## Records:
★ ★ ★ ★ ★

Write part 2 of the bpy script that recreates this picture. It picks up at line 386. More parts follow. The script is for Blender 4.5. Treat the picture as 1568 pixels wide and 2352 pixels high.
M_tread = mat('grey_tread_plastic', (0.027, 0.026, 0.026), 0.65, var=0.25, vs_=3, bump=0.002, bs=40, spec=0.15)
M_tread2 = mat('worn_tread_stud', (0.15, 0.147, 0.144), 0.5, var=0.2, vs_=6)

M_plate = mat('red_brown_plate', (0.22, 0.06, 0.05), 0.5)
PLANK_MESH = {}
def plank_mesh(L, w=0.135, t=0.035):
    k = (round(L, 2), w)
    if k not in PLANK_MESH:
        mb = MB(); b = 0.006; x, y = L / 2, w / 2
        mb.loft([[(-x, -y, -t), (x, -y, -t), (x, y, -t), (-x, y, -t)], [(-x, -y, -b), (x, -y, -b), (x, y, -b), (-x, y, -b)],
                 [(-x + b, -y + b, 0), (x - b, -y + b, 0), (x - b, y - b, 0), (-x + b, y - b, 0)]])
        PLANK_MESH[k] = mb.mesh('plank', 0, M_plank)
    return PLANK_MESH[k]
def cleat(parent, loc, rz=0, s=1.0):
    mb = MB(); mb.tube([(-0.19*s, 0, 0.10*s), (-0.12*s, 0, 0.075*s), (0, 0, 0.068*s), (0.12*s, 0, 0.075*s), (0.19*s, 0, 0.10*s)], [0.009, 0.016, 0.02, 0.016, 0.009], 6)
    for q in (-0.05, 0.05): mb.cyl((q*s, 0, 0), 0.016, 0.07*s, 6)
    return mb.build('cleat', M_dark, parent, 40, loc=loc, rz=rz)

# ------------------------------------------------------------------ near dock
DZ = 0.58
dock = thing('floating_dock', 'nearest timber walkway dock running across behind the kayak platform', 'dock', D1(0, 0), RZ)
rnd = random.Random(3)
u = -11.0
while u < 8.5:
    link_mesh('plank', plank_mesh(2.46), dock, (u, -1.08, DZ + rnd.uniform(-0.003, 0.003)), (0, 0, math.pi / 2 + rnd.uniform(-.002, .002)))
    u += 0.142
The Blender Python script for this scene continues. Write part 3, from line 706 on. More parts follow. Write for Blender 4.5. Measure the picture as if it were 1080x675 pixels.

★ ★ ★ ★ ★

## WRITTEN INSTRUCTION:
Reproduce the material verbatim, line by line.

## EXPECTED OUTPUT:
Write part 2 of the bpy script that recreates this picture. It picks up at line 386. More parts follow. The script is for Blender 4.5. Treat the picture as 1568 pixels wide and 2352 pixels high.
M_tread = mat('grey_tread_plastic', (0.027, 0.026, 0.026), 0.65, var=0.25, vs_=3, bump=0.002, bs=40, spec=0.15)
M_tread2 = mat('worn_tread_stud', (0.15, 0.147, 0.144), 0.5, var=0.2, vs_=6)

M_plate = mat('red_brown_plate', (0.22, 0.06, 0.05), 0.5)
PLANK_MESH = {}
def plank_mesh(L, w=0.135, t=0.035):
    k = (round(L, 2), w)
    if k not in PLANK_MESH:
        mb = MB(); b = 0.006; x, y = L / 2, w / 2
        mb.loft([[(-x, -y, -t), (x, -y, -t), (x, y, -t), (-x, y, -t)], [(-x, -y, -b), (x, -y, -b), (x, y, -b), (-x, y, -b)],
                 [(-x + b, -y + b, 0), (x - b, -y + b, 0), (x - b, y - b, 0), (-x + b, y - b, 0)]])
        PLANK_MESH[k] = mb.mesh('plank', 0, M_plank)
    return PLANK_MESH[k]
def cleat(parent, loc, rz=0, s=1.0):
    mb = MB(); mb.tube([(-0.19*s, 0, 0.10*s), (-0.12*s, 0, 0.075*s), (0, 0, 0.068*s), (0.12*s, 0, 0.075*s), (0.19*s, 0, 0.10*s)], [0.009, 0.016, 0.02, 0.016, 0.009], 6)
    for q in (-0.05, 0.05): mb.cyl((q*s, 0, 0), 0.016, 0.07*s, 6)
    return mb.build('cleat', M_dark, parent, 40, loc=loc, rz=rz)

# ------------------------------------------------------------------ near dock
DZ = 0.58
dock = thing('floating_dock', 'nearest timber walkway dock running across behind the kayak platform', 'dock', D1(0, 0), RZ)
rnd = random.Random(3)
u = -11.0
while u < 8.5:
    link_mesh('plank', plank_mesh(2.46), dock, (u, -1.08, DZ + rnd.uniform(-0.003, 0.003)), (0, 0, math.pi / 2 + rnd.uniform(-.002, .002)))
    u += 0.142
The Blender Python script for this scene continues. Write part 3, from line 706 on. More parts follow. Write for Blender 4.5. Measure the picture as if it were 1080x675 pixels.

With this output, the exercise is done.